A recent three-part blog series on ACE’s Higher Education Today blog looks at financial data issues in higher education and offers insights for leaders looking to improve the way they use data in everyday decision-making.
The blog series includes Matthew Soldner’s The Price We Pay for Bad Data on College Costs, Dennis P. Jones’ The Past Can’t Be Prologue and Bob Shea’s Lead with Data. Inspire with Leadership. The series introduces background papers prepared for a roundtable on financial data in higher education convened by ACE and the TIAA Institute. The report from the convening, Evolving Higher Education Business Models, part of the suite of products inspired by the roundtable, examines leadership strategies presidents and their teams can use to couple financial and learning outcomes data with business model analysis to drive performance and remake the academic enterprise.
“Higher education finance is often viewed as a black box, with revenue generation, spending and the monitoring of student outcomes often taking place separately from each other,” said Louis Soares, vice president of ACE’s Center for Policy Research and Strategy and co-author of Evolving Higher Education Business Models. “This blog series—similar to the report and background papers—seeks to provide recommendations that will allow presidents, provosts and chief financial and chief information officers to review business and academic models through a return-on-investment lens to drive efficiency and effectiveness.”
Matthew Soldner, principal researcher at the American Institutes for Research, emphasizes in the first blog in the series that senior leaders need to know about institutional spending and how that spending can be leveraged to support the students and communities they serve.
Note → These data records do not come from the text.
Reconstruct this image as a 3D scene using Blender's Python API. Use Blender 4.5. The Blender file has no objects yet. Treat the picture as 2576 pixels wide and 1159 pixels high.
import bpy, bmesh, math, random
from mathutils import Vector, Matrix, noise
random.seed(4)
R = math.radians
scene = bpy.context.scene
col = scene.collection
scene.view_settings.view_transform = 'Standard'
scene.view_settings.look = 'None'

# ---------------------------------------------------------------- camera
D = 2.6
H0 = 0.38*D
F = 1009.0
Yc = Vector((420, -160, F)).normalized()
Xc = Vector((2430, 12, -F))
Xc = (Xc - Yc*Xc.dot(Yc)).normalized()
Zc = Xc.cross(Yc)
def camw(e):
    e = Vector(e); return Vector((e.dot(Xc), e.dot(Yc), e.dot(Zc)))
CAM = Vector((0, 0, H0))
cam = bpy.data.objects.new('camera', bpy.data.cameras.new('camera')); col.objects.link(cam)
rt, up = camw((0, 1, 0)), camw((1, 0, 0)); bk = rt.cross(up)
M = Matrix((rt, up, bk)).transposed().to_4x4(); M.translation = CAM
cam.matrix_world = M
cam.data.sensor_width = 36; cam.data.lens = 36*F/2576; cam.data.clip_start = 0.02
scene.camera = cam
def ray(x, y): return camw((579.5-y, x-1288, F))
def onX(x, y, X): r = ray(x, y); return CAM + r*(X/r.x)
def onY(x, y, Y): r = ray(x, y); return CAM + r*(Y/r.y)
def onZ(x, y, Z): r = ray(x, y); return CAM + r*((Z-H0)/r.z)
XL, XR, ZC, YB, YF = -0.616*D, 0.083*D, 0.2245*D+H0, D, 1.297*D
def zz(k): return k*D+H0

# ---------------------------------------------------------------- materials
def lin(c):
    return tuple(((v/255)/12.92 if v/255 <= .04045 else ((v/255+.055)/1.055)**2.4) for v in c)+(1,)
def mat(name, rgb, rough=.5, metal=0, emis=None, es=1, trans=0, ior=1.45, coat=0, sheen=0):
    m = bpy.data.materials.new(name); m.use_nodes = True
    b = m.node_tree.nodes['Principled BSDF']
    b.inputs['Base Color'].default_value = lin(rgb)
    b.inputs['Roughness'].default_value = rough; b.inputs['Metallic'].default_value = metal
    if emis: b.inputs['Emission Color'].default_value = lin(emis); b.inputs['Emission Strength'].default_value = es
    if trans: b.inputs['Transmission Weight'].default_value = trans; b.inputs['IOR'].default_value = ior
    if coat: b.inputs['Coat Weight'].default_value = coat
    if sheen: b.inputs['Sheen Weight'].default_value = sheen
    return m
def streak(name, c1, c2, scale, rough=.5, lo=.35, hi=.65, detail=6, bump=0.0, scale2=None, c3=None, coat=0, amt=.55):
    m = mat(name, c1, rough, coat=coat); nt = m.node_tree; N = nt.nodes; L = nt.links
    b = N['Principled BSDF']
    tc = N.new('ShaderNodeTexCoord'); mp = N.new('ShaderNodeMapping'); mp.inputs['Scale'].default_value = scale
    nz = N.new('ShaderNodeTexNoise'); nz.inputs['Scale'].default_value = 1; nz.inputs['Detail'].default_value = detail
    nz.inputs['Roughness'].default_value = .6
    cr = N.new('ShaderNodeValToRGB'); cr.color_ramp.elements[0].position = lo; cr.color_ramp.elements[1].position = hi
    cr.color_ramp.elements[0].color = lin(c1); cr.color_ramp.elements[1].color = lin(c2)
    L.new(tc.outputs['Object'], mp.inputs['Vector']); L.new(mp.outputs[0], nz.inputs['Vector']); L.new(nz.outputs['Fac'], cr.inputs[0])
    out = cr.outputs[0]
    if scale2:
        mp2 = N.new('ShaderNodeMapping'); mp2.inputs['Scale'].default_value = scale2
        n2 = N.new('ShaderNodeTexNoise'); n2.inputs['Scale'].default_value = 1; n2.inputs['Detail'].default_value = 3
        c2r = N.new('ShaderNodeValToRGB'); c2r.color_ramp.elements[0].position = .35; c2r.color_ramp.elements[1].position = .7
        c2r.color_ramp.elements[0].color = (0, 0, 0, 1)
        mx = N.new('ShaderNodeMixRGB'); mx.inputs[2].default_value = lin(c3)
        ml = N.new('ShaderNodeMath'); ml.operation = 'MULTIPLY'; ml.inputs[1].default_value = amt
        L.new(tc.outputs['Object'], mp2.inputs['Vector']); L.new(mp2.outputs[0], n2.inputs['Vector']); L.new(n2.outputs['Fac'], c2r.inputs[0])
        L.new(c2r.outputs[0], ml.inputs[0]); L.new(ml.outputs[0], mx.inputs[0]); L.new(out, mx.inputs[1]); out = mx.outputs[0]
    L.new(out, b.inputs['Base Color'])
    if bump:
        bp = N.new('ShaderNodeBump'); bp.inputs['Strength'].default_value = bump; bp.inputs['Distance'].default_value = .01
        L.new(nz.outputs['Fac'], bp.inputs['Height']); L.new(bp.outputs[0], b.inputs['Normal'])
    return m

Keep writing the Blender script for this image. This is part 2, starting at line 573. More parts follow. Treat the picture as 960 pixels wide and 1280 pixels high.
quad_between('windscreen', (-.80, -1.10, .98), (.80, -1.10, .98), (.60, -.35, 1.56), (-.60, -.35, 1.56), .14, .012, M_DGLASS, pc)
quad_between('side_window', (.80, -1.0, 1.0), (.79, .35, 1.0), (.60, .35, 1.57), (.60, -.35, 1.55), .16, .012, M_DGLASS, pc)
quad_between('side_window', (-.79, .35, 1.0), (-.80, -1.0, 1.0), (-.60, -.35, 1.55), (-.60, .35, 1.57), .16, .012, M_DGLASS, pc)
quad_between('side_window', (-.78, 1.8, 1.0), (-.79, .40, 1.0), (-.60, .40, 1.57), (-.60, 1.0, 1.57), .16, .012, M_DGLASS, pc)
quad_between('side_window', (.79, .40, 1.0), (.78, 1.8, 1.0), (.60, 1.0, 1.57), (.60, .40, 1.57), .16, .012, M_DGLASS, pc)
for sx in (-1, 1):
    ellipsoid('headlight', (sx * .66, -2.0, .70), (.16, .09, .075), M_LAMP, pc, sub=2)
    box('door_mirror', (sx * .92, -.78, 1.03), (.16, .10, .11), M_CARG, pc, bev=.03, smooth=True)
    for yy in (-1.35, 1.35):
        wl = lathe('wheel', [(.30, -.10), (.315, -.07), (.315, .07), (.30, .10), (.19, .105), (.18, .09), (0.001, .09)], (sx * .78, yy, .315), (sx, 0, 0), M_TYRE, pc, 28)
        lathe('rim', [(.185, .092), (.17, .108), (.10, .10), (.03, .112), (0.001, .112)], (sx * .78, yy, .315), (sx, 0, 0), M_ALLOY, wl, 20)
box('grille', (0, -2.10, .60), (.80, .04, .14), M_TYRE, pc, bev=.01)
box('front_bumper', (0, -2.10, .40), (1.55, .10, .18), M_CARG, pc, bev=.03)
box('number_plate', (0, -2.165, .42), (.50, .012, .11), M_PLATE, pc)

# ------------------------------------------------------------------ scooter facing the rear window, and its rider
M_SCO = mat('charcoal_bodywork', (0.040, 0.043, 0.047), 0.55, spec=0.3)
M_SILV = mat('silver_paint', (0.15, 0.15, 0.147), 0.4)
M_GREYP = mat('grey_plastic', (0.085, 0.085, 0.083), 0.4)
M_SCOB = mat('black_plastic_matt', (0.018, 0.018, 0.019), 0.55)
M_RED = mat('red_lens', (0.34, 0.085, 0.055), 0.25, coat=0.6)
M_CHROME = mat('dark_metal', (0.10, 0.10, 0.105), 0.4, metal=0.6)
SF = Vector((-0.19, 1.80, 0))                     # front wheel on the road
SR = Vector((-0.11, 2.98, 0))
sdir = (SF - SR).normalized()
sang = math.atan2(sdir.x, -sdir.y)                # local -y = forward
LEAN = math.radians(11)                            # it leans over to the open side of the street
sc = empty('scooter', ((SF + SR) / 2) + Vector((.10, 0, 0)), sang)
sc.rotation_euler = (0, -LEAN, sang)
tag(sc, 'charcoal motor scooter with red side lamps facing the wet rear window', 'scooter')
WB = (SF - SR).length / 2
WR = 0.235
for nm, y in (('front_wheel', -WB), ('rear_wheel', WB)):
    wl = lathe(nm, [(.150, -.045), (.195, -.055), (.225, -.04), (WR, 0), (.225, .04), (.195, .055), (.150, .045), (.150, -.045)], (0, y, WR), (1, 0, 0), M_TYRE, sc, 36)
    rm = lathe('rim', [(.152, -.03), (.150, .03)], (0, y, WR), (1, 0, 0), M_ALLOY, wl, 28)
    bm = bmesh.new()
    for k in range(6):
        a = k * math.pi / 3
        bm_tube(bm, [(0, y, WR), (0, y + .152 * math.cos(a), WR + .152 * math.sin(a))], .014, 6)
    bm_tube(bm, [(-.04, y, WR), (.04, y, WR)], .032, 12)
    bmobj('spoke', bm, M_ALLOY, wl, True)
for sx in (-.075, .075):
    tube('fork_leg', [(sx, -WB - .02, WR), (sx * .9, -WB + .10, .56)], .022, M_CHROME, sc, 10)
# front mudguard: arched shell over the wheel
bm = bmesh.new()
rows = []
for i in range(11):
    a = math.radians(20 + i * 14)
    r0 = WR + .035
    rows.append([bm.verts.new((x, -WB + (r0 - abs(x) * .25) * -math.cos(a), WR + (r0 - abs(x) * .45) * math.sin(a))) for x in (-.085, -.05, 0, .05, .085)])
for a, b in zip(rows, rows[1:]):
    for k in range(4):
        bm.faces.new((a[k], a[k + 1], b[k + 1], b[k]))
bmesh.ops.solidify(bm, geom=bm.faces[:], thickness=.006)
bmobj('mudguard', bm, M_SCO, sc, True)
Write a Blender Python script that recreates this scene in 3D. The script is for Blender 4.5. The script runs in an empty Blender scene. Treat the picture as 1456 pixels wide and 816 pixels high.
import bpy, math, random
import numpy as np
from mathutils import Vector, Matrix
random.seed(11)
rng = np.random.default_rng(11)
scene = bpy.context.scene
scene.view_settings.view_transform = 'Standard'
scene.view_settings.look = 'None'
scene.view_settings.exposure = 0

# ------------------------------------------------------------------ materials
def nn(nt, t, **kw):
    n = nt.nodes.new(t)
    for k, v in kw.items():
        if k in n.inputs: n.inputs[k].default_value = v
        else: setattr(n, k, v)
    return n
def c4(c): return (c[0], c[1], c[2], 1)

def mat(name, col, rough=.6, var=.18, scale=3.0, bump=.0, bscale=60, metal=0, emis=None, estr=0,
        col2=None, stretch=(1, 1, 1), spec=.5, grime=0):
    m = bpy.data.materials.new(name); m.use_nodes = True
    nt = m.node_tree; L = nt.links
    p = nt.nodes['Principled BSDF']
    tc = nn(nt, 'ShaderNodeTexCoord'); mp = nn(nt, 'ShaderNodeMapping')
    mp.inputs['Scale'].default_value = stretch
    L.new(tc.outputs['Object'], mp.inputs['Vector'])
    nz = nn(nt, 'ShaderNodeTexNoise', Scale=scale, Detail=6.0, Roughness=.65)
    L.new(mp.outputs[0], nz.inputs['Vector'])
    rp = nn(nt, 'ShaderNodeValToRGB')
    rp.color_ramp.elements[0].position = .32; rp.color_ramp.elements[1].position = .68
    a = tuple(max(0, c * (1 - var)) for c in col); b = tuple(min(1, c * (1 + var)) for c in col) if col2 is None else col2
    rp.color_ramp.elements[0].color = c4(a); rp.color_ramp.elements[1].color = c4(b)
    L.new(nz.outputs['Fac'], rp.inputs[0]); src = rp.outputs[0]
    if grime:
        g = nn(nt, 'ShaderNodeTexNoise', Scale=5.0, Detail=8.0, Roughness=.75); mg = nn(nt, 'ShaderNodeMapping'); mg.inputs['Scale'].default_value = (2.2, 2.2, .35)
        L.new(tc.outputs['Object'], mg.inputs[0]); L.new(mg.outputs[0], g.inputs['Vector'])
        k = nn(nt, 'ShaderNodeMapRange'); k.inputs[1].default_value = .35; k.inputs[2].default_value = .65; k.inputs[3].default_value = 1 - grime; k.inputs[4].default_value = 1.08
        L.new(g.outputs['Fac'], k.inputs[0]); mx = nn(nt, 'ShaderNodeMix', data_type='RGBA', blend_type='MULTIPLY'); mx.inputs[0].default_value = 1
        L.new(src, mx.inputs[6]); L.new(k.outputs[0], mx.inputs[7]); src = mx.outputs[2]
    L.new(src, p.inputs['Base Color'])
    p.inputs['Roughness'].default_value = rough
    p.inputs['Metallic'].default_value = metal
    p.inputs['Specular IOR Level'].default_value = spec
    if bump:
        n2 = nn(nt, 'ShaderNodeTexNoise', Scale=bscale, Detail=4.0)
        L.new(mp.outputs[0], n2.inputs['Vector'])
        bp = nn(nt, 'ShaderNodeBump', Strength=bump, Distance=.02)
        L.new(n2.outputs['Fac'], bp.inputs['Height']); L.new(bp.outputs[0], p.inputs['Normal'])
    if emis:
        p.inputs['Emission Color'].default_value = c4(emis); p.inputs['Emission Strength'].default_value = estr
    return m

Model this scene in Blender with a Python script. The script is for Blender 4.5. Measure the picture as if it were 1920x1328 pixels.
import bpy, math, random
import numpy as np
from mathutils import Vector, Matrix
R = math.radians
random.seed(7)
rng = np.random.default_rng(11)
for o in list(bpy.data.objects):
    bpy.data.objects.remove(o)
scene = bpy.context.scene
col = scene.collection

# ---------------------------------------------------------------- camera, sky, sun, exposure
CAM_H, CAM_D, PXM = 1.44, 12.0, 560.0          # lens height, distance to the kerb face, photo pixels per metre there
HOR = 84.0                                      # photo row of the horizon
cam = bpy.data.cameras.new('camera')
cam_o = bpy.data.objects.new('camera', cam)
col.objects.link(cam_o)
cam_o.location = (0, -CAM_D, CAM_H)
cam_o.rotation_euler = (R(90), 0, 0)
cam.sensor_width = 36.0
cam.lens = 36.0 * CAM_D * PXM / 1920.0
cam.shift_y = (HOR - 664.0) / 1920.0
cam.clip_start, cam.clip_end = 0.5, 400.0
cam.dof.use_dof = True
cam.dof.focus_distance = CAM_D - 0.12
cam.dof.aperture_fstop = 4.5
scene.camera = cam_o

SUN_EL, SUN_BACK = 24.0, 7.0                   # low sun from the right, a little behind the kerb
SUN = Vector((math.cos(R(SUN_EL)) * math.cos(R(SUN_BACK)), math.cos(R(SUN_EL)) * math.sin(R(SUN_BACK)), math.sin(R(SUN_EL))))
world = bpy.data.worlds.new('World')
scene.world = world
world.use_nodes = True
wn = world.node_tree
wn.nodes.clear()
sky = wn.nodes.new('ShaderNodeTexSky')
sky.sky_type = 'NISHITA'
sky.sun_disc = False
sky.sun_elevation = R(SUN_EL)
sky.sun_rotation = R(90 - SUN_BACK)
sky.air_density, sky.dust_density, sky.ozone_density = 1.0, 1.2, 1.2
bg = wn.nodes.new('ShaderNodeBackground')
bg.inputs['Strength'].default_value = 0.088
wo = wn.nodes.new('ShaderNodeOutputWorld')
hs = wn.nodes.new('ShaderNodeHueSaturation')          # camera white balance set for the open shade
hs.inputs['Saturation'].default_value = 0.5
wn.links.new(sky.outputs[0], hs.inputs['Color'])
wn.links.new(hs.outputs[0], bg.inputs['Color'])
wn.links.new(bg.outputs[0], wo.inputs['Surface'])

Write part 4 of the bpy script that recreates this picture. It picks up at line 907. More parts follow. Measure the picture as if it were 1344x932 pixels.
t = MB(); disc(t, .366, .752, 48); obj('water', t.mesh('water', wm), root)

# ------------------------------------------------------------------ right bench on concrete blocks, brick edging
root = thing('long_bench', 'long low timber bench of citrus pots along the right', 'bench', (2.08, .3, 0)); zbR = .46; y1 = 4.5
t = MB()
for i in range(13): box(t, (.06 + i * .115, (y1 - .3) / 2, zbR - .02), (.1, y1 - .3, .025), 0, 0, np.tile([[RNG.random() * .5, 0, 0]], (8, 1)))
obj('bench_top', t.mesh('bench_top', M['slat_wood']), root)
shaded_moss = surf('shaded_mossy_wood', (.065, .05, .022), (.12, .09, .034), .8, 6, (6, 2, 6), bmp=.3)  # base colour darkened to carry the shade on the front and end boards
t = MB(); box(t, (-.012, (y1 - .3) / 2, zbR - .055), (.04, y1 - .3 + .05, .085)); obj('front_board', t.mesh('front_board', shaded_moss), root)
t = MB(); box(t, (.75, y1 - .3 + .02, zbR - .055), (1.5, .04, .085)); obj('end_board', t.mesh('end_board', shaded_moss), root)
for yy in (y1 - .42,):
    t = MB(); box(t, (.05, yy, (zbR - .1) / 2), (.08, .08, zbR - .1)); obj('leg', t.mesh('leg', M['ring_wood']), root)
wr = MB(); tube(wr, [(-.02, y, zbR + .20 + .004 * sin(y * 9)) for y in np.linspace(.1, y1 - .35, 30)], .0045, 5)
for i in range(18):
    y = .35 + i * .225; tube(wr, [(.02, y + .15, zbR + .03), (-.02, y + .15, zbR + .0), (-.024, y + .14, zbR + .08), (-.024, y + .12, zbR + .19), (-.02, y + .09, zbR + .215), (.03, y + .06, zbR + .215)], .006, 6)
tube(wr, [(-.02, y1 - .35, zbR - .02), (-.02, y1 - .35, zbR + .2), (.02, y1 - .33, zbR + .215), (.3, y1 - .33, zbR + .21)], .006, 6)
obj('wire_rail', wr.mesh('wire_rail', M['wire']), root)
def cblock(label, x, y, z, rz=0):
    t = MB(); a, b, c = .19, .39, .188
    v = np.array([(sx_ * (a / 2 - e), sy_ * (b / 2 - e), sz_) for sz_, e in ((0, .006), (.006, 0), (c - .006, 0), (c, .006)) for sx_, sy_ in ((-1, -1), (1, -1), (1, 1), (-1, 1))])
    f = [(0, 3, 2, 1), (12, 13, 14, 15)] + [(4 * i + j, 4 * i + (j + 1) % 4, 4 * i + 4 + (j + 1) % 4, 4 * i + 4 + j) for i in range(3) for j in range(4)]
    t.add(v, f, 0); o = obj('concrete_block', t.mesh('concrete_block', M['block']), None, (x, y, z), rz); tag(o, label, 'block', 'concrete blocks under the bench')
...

He identifies three “must knows” around this issue:
- Know how you compare to your peers on key financial and outcomes metrics.
- Know what truly drives cost.
- Know how best to marshal resources to meet your mission.
Soldner says the need for better data and decision-making is clear, with fewer than five in 10 campus chief executives reporting confidence that their current business model will be sustainable over the next decade.
Dennis P. Jones, president emeritus of the National Center for Higher Education Management Systems, writes in the second installment of the series about the need to reconfigure old higher education business models to provide cost containment and improved educational outcomes. He said that success is sustainable for institutions that:
- recognize the need for cost containment;
- understand the need to adopt new business models, at least for providing education to certain student populations and in certain programs; and
- embrace the pursuit of different approaches to their core mission.
In the final installment of the series, Bob Shea, senior fellow at the National Association of College and University Business Officers, focuses on the importance of leadership for institutions thinking about or engaged in the difficult task of economic model or business model transformation. He shared some core questions institutions should be asking as they assess their appetite for such change:
- Do your leaders have good character?
- Do your leaders have the ability to make difficult decisions?
- Do your leaders operate with a solid vision in mind?
If not, he recommends encouraging the cabinet to commit to an enhanced version of shared governance using networked leadership principles, such as increased transparency and the empowerment of frontline community members to guide performance standards and metrics.